Goal =
Select the lines that contain "picture" and copy each of them.

= = = = = = =

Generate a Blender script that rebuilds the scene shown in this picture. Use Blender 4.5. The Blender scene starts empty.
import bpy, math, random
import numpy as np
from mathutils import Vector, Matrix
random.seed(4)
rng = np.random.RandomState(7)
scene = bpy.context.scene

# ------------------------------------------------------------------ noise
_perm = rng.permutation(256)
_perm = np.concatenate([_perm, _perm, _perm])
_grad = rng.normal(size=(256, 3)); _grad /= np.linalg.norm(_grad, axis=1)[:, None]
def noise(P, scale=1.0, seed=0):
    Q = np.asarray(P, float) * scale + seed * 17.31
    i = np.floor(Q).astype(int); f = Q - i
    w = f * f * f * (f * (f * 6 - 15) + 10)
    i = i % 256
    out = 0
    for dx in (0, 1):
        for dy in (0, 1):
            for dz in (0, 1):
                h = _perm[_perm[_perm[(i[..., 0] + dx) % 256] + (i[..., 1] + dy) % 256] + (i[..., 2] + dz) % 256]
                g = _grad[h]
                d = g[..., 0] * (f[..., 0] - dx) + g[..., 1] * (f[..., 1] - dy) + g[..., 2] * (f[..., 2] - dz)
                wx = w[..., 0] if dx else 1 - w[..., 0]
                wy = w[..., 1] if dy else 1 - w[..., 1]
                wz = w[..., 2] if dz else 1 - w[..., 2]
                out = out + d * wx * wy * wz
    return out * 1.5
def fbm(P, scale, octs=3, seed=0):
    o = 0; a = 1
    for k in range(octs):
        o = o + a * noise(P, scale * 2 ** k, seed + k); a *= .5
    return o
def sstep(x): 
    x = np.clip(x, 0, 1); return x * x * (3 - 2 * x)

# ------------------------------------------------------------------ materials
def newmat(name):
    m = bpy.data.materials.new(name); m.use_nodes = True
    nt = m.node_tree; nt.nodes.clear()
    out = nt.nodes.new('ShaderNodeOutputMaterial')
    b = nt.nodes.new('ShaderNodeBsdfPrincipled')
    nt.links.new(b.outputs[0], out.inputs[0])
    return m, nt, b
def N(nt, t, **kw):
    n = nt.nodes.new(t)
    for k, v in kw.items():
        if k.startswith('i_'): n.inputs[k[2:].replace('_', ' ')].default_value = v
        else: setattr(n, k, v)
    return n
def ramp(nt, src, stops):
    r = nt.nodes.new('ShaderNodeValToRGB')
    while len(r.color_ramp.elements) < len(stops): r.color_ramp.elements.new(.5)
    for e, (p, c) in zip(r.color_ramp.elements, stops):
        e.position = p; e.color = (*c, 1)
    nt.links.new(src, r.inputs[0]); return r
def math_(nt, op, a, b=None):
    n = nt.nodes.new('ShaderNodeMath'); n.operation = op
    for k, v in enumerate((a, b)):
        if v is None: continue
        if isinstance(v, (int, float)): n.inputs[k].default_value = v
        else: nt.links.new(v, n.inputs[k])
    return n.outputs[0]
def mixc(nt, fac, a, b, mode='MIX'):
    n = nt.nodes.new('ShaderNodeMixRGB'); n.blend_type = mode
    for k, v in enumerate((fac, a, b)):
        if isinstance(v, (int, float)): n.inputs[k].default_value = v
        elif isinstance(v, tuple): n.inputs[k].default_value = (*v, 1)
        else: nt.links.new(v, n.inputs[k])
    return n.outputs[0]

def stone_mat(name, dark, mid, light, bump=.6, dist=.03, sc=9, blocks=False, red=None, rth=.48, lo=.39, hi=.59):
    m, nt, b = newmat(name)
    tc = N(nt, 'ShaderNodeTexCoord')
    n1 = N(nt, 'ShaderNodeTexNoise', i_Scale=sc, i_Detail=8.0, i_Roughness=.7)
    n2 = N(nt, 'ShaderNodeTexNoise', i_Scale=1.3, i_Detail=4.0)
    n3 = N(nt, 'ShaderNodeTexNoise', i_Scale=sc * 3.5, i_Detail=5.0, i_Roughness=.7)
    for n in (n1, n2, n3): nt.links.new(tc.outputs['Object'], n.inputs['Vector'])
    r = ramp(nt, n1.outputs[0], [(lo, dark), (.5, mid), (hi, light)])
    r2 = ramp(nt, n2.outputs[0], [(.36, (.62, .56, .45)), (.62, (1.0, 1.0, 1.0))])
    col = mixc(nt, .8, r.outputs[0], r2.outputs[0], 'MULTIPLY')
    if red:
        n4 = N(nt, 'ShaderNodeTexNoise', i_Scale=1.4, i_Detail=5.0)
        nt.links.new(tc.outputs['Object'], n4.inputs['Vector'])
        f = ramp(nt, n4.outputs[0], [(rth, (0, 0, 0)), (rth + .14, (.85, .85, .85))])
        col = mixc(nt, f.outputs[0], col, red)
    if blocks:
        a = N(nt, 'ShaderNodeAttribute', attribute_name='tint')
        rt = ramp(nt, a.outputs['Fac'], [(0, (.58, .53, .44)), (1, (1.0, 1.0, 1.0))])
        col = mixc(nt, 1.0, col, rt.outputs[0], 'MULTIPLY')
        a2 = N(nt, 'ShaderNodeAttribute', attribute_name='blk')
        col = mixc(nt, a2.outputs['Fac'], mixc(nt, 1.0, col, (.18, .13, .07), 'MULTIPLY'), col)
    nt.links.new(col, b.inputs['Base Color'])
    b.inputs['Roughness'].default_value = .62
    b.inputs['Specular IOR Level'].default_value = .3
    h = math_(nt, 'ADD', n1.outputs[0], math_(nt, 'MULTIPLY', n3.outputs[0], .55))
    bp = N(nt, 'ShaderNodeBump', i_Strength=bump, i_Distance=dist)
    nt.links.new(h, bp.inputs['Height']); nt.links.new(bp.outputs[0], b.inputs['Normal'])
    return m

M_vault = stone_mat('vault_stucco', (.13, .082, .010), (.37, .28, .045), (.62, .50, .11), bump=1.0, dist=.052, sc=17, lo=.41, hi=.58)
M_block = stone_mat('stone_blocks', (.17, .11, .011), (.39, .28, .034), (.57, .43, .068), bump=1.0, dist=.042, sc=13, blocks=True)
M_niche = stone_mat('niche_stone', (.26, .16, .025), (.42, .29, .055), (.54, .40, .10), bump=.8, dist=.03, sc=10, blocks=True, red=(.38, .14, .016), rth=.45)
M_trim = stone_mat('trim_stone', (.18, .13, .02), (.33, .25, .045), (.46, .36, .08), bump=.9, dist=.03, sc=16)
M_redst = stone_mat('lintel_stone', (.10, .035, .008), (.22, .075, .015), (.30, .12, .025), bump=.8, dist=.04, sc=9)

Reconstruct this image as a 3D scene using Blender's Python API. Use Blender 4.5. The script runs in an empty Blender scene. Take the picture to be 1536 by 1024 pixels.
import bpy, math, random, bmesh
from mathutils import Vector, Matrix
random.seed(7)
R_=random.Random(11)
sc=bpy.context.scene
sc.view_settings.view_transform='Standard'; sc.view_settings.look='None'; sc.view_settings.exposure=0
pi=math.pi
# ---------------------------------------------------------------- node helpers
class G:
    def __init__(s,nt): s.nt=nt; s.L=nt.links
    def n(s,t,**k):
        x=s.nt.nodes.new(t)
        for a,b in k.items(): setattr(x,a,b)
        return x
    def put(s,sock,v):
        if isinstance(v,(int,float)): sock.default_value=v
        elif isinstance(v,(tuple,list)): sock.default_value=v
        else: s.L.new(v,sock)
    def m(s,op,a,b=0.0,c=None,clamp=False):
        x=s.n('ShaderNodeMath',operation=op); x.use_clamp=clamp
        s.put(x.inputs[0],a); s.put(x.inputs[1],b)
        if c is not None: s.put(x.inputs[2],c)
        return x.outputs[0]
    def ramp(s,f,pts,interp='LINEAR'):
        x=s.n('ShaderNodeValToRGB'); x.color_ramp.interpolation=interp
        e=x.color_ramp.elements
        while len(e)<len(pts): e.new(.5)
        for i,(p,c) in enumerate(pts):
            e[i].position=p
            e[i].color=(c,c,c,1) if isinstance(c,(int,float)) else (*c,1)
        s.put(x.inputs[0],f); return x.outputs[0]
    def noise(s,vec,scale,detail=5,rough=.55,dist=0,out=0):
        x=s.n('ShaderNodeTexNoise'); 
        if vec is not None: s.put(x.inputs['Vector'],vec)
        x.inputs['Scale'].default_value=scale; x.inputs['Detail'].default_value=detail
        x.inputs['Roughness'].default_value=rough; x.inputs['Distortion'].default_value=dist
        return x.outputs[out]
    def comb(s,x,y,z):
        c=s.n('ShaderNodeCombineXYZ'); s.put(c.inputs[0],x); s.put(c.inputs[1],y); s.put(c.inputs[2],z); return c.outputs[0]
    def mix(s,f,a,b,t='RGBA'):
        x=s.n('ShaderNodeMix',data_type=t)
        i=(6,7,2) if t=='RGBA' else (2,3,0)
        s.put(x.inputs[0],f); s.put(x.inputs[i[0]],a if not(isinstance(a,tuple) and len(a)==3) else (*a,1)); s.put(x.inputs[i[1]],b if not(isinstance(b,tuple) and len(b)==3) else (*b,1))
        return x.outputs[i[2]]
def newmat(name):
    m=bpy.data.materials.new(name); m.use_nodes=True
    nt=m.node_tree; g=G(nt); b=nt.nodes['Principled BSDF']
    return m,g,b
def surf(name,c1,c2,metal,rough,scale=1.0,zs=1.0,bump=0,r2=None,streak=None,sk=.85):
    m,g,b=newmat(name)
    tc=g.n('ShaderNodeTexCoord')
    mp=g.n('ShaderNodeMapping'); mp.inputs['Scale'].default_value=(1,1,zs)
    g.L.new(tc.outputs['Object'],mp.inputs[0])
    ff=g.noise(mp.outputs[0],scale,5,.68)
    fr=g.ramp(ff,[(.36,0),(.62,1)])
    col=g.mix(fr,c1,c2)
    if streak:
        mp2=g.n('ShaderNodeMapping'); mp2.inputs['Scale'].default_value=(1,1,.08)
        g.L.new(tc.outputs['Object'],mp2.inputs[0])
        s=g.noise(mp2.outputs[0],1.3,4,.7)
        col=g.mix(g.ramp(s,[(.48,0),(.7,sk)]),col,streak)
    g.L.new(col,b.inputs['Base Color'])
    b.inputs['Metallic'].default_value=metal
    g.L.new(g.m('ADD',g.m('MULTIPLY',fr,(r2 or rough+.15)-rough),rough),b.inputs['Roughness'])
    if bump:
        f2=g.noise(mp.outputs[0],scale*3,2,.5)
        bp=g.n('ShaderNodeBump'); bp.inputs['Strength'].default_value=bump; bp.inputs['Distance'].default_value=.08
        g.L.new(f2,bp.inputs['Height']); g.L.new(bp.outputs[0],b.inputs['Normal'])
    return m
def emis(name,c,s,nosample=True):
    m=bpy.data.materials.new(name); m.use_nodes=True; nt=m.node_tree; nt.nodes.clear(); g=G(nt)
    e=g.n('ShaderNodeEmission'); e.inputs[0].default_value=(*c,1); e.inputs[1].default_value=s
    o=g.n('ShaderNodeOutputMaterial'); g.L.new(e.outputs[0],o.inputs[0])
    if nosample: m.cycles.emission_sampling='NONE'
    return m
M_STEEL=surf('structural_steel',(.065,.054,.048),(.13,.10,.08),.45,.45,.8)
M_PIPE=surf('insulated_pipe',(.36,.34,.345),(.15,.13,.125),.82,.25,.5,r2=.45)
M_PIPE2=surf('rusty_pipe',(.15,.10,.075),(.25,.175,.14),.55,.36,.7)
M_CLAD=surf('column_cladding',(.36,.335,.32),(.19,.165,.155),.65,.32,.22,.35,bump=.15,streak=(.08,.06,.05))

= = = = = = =

Worked solution =
Generate a Blender script that rebuilds the scene shown in this picture. Use Blender 4.5. The Blender scene starts empty.
Reconstruct this image as a 3D scene using Blender's Python API. Use Blender 4.5. The script runs in an empty Blender scene. Take the picture to be 1536 by 1024 pixels.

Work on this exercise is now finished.